Brief:
Each line that follows is to be retyped exactly.

The data:
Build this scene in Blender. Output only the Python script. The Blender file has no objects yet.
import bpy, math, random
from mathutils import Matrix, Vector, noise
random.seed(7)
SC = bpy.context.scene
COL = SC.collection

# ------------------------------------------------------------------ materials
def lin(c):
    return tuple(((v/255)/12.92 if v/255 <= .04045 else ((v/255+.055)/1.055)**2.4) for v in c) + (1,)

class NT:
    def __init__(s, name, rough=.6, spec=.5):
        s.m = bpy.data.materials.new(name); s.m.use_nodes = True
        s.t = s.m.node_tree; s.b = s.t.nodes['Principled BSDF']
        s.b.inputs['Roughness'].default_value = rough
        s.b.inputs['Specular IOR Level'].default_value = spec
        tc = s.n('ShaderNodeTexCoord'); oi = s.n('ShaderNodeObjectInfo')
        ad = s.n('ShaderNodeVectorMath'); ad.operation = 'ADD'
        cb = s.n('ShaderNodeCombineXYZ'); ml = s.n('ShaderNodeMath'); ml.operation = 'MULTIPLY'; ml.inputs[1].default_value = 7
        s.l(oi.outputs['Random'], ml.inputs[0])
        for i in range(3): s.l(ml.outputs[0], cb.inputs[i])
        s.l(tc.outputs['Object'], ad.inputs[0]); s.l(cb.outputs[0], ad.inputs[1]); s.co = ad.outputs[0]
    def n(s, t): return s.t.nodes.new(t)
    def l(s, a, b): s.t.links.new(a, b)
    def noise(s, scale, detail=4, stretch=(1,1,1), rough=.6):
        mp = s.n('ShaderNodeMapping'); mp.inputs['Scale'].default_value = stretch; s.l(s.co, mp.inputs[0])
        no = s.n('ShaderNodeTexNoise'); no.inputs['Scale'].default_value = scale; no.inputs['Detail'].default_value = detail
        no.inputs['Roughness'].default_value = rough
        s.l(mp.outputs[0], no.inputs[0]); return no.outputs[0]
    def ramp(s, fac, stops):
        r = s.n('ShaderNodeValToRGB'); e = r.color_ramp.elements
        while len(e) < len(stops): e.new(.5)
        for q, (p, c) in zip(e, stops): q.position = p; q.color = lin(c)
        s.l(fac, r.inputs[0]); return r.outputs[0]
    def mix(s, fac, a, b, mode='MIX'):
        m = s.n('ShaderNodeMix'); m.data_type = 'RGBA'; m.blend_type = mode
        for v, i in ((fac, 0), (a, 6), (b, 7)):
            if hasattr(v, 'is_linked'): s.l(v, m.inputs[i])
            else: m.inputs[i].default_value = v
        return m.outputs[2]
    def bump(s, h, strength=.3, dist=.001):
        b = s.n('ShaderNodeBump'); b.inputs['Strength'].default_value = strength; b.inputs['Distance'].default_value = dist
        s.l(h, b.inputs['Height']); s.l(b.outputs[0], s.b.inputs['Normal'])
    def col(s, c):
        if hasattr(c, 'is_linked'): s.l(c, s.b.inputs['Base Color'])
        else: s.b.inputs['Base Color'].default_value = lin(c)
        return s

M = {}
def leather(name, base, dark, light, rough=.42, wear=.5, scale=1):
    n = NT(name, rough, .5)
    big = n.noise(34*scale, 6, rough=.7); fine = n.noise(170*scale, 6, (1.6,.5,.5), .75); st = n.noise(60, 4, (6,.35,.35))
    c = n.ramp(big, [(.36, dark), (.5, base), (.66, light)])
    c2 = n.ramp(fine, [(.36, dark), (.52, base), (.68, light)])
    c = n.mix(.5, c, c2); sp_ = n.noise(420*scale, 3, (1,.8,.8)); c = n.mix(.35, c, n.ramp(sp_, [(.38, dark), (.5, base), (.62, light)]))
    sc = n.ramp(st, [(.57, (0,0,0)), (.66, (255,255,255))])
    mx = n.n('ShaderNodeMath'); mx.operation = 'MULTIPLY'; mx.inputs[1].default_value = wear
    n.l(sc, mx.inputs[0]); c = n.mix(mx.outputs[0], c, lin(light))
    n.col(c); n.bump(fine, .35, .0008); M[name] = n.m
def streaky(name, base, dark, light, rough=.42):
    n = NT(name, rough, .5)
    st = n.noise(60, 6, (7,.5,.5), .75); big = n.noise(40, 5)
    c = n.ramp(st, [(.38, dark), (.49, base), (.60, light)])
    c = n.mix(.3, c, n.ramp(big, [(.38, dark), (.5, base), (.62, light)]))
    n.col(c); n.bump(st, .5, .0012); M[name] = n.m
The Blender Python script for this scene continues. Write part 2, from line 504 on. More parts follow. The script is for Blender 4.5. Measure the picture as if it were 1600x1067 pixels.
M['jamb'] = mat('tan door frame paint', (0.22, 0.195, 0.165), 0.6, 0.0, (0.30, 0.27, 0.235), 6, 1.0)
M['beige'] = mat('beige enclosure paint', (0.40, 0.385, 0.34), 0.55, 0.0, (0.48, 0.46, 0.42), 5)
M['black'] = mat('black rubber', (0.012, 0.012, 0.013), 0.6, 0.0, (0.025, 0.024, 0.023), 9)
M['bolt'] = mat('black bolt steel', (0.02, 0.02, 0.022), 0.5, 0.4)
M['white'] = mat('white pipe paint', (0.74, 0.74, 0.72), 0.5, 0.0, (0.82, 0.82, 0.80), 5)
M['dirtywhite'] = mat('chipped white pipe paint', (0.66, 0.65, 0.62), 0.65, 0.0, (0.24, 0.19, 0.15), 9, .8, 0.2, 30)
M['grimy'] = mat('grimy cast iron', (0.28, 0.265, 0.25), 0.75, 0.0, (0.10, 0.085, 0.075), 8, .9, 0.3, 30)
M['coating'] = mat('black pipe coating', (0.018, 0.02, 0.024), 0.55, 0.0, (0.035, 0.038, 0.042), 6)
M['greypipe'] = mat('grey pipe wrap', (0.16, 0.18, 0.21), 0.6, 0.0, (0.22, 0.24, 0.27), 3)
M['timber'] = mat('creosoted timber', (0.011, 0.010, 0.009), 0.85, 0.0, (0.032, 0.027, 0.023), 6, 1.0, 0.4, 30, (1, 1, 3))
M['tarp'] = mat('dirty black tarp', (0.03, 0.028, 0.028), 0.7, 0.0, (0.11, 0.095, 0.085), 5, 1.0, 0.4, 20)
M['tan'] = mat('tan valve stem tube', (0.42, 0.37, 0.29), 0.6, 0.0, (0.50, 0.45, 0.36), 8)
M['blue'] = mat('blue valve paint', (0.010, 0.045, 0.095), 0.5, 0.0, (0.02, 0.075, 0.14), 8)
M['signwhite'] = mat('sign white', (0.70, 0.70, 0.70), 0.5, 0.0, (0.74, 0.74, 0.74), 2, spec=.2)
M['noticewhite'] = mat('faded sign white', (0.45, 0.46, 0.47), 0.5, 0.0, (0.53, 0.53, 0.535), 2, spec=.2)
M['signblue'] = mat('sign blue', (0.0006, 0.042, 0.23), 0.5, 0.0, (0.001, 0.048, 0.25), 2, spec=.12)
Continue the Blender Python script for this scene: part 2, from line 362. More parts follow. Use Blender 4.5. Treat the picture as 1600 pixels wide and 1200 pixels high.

Reply:
Build this scene in Blender. Output only the Python script. The Blender file has no objects yet.
import bpy, math, random
from mathutils import Matrix, Vector, noise
random.seed(7)
SC = bpy.context.scene
COL = SC.collection

# ------------------------------------------------------------------ materials
def lin(c):
    return tuple(((v/255)/12.92 if v/255 <= .04045 else ((v/255+.055)/1.055)**2.4) for v in c) + (1,)

class NT:
    def __init__(s, name, rough=.6, spec=.5):
        s.m = bpy.data.materials.new(name); s.m.use_nodes = True
        s.t = s.m.node_tree; s.b = s.t.nodes['Principled BSDF']
        s.b.inputs['Roughness'].default_value = rough
        s.b.inputs['Specular IOR Level'].default_value = spec
        tc = s.n('ShaderNodeTexCoord'); oi = s.n('ShaderNodeObjectInfo')
        ad = s.n('ShaderNodeVectorMath'); ad.operation = 'ADD'
        cb = s.n('ShaderNodeCombineXYZ'); ml = s.n('ShaderNodeMath'); ml.operation = 'MULTIPLY'; ml.inputs[1].default_value = 7
        s.l(oi.outputs['Random'], ml.inputs[0])
        for i in range(3): s.l(ml.outputs[0], cb.inputs[i])
        s.l(tc.outputs['Object'], ad.inputs[0]); s.l(cb.outputs[0], ad.inputs[1]); s.co = ad.outputs[0]
    def n(s, t): return s.t.nodes.new(t)
    def l(s, a, b): s.t.links.new(a, b)
    def noise(s, scale, detail=4, stretch=(1,1,1), rough=.6):
        mp = s.n('ShaderNodeMapping'); mp.inputs['Scale'].default_value = stretch; s.l(s.co, mp.inputs[0])
        no = s.n('ShaderNodeTexNoise'); no.inputs['Scale'].default_value = scale; no.inputs['Detail'].default_value = detail
        no.inputs['Roughness'].default_value = rough
        s.l(mp.outputs[0], no.inputs[0]); return no.outputs[0]
    def ramp(s, fac, stops):
        r = s.n('ShaderNodeValToRGB'); e = r.color_ramp.elements
        while len(e) < len(stops): e.new(.5)
        for q, (p, c) in zip(e, stops): q.position = p; q.color = lin(c)
        s.l(fac, r.inputs[0]); return r.outputs[0]
    def mix(s, fac, a, b, mode='MIX'):
        m = s.n('ShaderNodeMix'); m.data_type = 'RGBA'; m.blend_type = mode
        for v, i in ((fac, 0), (a, 6), (b, 7)):
            if hasattr(v, 'is_linked'): s.l(v, m.inputs[i])
            else: m.inputs[i].default_value = v
        return m.outputs[2]
    def bump(s, h, strength=.3, dist=.001):
        b = s.n('ShaderNodeBump'); b.inputs['Strength'].default_value = strength; b.inputs['Distance'].default_value = dist
        s.l(h, b.inputs['Height']); s.l(b.outputs[0], s.b.inputs['Normal'])
    def col(s, c):
        if hasattr(c, 'is_linked'): s.l(c, s.b.inputs['Base Color'])
        else: s.b.inputs['Base Color'].default_value = lin(c)
        return s

M = {}
def leather(name, base, dark, light, rough=.42, wear=.5, scale=1):
    n = NT(name, rough, .5)
    big = n.noise(34*scale, 6, rough=.7); fine = n.noise(170*scale, 6, (1.6,.5,.5), .75); st = n.noise(60, 4, (6,.35,.35))
    c = n.ramp(big, [(.36, dark), (.5, base), (.66, light)])
    c2 = n.ramp(fine, [(.36, dark), (.52, base), (.68, light)])
    c = n.mix(.5, c, c2); sp_ = n.noise(420*scale, 3, (1,.8,.8)); c = n.mix(.35, c, n.ramp(sp_, [(.38, dark), (.5, base), (.62, light)]))
    sc = n.ramp(st, [(.57, (0,0,0)), (.66, (255,255,255))])
    mx = n.n('ShaderNodeMath'); mx.operation = 'MULTIPLY'; mx.inputs[1].default_value = wear
    n.l(sc, mx.inputs[0]); c = n.mix(mx.outputs[0], c, lin(light))
    n.col(c); n.bump(fine, .35, .0008); M[name] = n.m
def streaky(name, base, dark, light, rough=.42):
    n = NT(name, rough, .5)
    st = n.noise(60, 6, (7,.5,.5), .75); big = n.noise(40, 5)
    c = n.ramp(st, [(.38, dark), (.49, base), (.60, light)])
    c = n.mix(.3, c, n.ramp(big, [(.38, dark), (.5, base), (.62, light)]))
    n.col(c); n.bump(st, .5, .0012); M[name] = n.m
The Blender Python script for this scene continues. Write part 2, from line 504 on. More parts follow. The script is for Blender 4.5. Measure the picture as if it were 1600x1067 pixels.
M['jamb'] = mat('tan door frame paint', (0.22, 0.195, 0.165), 0.6, 0.0, (0.30, 0.27, 0.235), 6, 1.0)
M['beige'] = mat('beige enclosure paint', (0.40, 0.385, 0.34), 0.55, 0.0, (0.48, 0.46, 0.42), 5)
M['black'] = mat('black rubber', (0.012, 0.012, 0.013), 0.6, 0.0, (0.025, 0.024, 0.023), 9)
M['bolt'] = mat('black bolt steel', (0.02, 0.02, 0.022), 0.5, 0.4)
M['white'] = mat('white pipe paint', (0.74, 0.74, 0.72), 0.5, 0.0, (0.82, 0.82, 0.80), 5)
M['dirtywhite'] = mat('chipped white pipe paint', (0.66, 0.65, 0.62), 0.65, 0.0, (0.24, 0.19, 0.15), 9, .8, 0.2, 30)
M['grimy'] = mat('grimy cast iron', (0.28, 0.265, 0.25), 0.75, 0.0, (0.10, 0.085, 0.075), 8, .9, 0.3, 30)
M['coating'] = mat('black pipe coating', (0.018, 0.02, 0.024), 0.55, 0.0, (0.035, 0.038, 0.042), 6)
M['greypipe'] = mat('grey pipe wrap', (0.16, 0.18, 0.21), 0.6, 0.0, (0.22, 0.24, 0.27), 3)
M['timber'] = mat('creosoted timber', (0.011, 0.010, 0.009), 0.85, 0.0, (0.032, 0.027, 0.023), 6, 1.0, 0.4, 30, (1, 1, 3))
M['tarp'] = mat('dirty black tarp', (0.03, 0.028, 0.028), 0.7, 0.0, (0.11, 0.095, 0.085), 5, 1.0, 0.4, 20)
M['tan'] = mat('tan valve stem tube', (0.42, 0.37, 0.29), 0.6, 0.0, (0.50, 0.45, 0.36), 8)
M['blue'] = mat('blue valve paint', (0.010, 0.045, 0.095), 0.5, 0.0, (0.02, 0.075, 0.14), 8)
M['signwhite'] = mat('sign white', (0.70, 0.70, 0.70), 0.5, 0.0, (0.74, 0.74, 0.74), 2, spec=.2)
M['noticewhite'] = mat('faded sign white', (0.45, 0.46, 0.47), 0.5, 0.0, (0.53, 0.53, 0.535), 2, spec=.2)
M['signblue'] = mat('sign blue', (0.0006, 0.042, 0.23), 0.5, 0.0, (0.001, 0.048, 0.25), 2, spec=.12)
Continue the Blender Python script for this scene: part 2, from line 362. More parts follow. Use Blender 4.5. Treat the picture as 1600 pixels wide and 1200 pixels high.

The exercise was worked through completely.